━━ MATERIAL PROVIDED

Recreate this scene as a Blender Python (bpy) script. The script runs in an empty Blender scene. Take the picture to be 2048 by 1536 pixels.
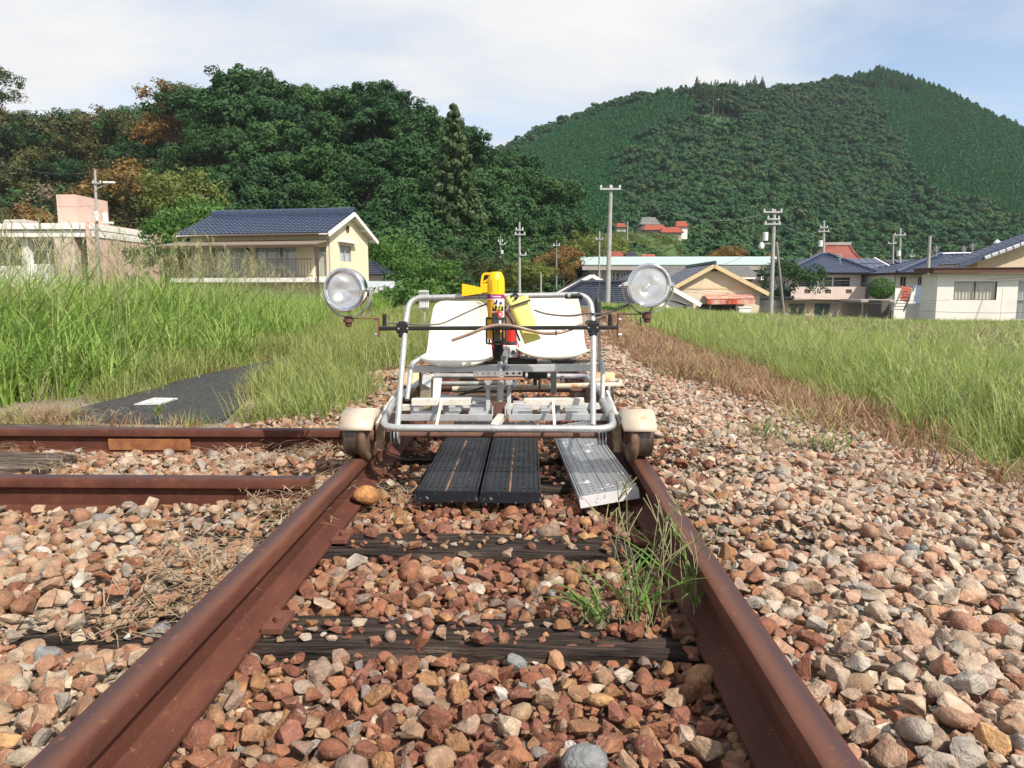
import bpy, bmesh, math, random
import numpy as np
from mathutils import Vector, Matrix

# ------------------------------------------------------------------ camera, sky, sun, exposure
SC = bpy.context.scene
COL = SC.collection
R = math.radians
CAM = Vector((0.1176, 0.0, 0.807))
YAW, PITCH, FPX = R(1.25), R(7.39), 1450.0          # focal length in pixels of a 2048 x 1536 frame
cd = bpy.data.cameras.new('camera'); cam = bpy.data.objects.new('camera', cd); COL.objects.link(cam)
cam.location = CAM; cam.rotation_euler = (math.pi/2 - PITCH, 0, YAW)
cd.sensor_width = 36; cd.lens = FPX/2048*36; cd.clip_start = 0.05; cd.clip_end = 6000
SC.camera = cam

SUN_TO = Vector((0.55, -0.60, 0.80)).normalized()    # direction towards the sun
sun_el = math.asin(SUN_TO.z); sun_az = math.atan2(SUN_TO.x, SUN_TO.y)
wd = bpy.data.worlds.new('World'); SC.world = wd; wd.use_nodes = True
nt = wd.node_tree; nt.nodes.clear()
N = nt.nodes.new; L = nt.links.new
sky = N('ShaderNodeTexSky'); sky.sky_type = 'NISHITA'; sky.sun_disc = False
sky.sun_elevation = sun_el; sky.sun_rotation = sun_az; sky.air_density = 1.0; sky.dust_density = 0.6; sky.ozone_density = 1.4
bg1 = N('ShaderNodeBackground'); bg1.inputs['Strength'].default_value = 0.14; L(sky.outputs[0], bg1.inputs['Color'])
tc = N('ShaderNodeTexCoord'); sp = N('ShaderNodeSeparateXYZ'); L(tc.outputs['Generated'], sp.inputs[0])
# thin broken cloud: a noise layer on a plane high above
mz = N('ShaderNodeMath'); mz.operation = 'ADD'; mz.inputs[1].default_value = 0.22; L(sp.outputs['Z'], mz.inputs[0])
mx = N('ShaderNodeMath'); mx.operation = 'DIVIDE'; L(sp.outputs['X'], mx.inputs[0]); L(mz.outputs[0], mx.inputs[1])
my = N('ShaderNodeMath'); my.operation = 'DIVIDE'; L(sp.outputs['Y'], my.inputs[0]); L(mz.outputs[0], my.inputs[1])
cx = N('ShaderNodeCombineXYZ'); L(mx.outputs[0], cx.inputs['X']); L(my.outputs[0], cx.inputs['Y'])
mp = N('ShaderNodeMapping'); mp.inputs['Location'].default_value = (12.4, 0.4, 0.7); mp.inputs['Scale'].default_value = (0.75, 1.15, 1.0)
L(cx.outputs[0], mp.inputs['Vector'])
ns = N('ShaderNodeTexNoise'); ns.inputs['Scale'].default_value = 0.9; ns.inputs['Detail'].default_value = 7; ns.inputs['Roughness'].default_value = 0.55; ns.inputs['Distortion'].default_value = 0.25
L(mp.outputs[0], ns.inputs['Vector'])
cr = N('ShaderNodeValToRGB'); cr.color_ramp.elements[0].position = 0.36; cr.color_ramp.elements[1].position = 0.58
cr.color_ramp.elements[0].color = (0.12, 0.12, 0.12, 1); cr.color_ramp.elements[1].color = (1, 1, 1, 1)
L(ns.outputs['Fac'], cr.inputs[0])
ns2 = N('ShaderNodeTexNoise'); ns2.inputs['Scale'].default_value = 2.6; ns2.inputs['Detail'].default_value = 5; L(mp.outputs[0], ns2.inputs['Vector'])
cr2 = N('ShaderNodeValToRGB'); cr2.color_ramp.elements[0].position = 0.35; cr2.color_ramp.elements[1].position = 0.62
cr2.color_ramp.elements[0].color = (0.85, 0.88, 0.93, 1); cr2.color_ramp.elements[1].color = (1.0, 0.99, 0.97, 1)
L(ns2.outputs['Fac'], cr2.inputs[0])
bg2 = N('ShaderNodeBackground'); bg2.inputs['Strength'].default_value = 0.74; L(cr2.outputs[0], bg2.inputs['Color'])
mixw = N('ShaderNodeMixShader'); L(cr.outputs[0], mixw.inputs[0]); L(bg1.outputs[0], mixw.inputs[1]); L(bg2.outputs[0], mixw.inputs[2])
wo = N('ShaderNodeOutputWorld'); L(mixw.outputs[0], wo.inputs[0])

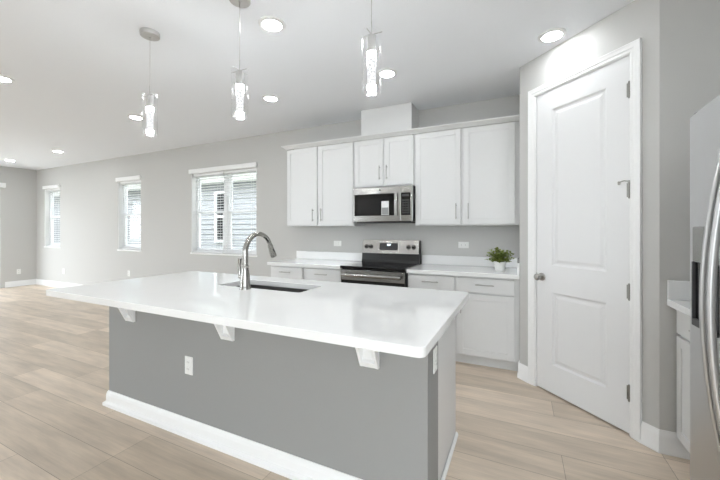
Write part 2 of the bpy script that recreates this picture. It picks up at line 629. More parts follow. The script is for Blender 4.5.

━━━━

> _EXERCISE TASK_
Reproduce the records above from their first line to the line bearing "SC.camera = cam", both ends included, leaving every picture out.

> _TASK RESULT_
Recreate this scene as a Blender Python (bpy) script. The script runs in an empty Blender scene. Take the picture to be 2048 by 1536 pixels.
import bpy, bmesh, math, random
import numpy as np
from mathutils import Vector, Matrix

# ------------------------------------------------------------------ camera, sky, sun, exposure
SC = bpy.context.scene
COL = SC.collection
R = math.radians
CAM = Vector((0.1176, 0.0, 0.807))
YAW, PITCH, FPX = R(1.25), R(7.39), 1450.0          # focal length in pixels of a 2048 x 1536 frame
cd = bpy.data.cameras.new('camera'); cam = bpy.data.objects.new('camera', cd); COL.objects.link(cam)
cam.location = CAM; cam.rotation_euler = (math.pi/2 - PITCH, 0, YAW)
cd.sensor_width = 36; cd.lens = FPX/2048*36; cd.clip_start = 0.05; cd.clip_end = 6000
SC.camera = cam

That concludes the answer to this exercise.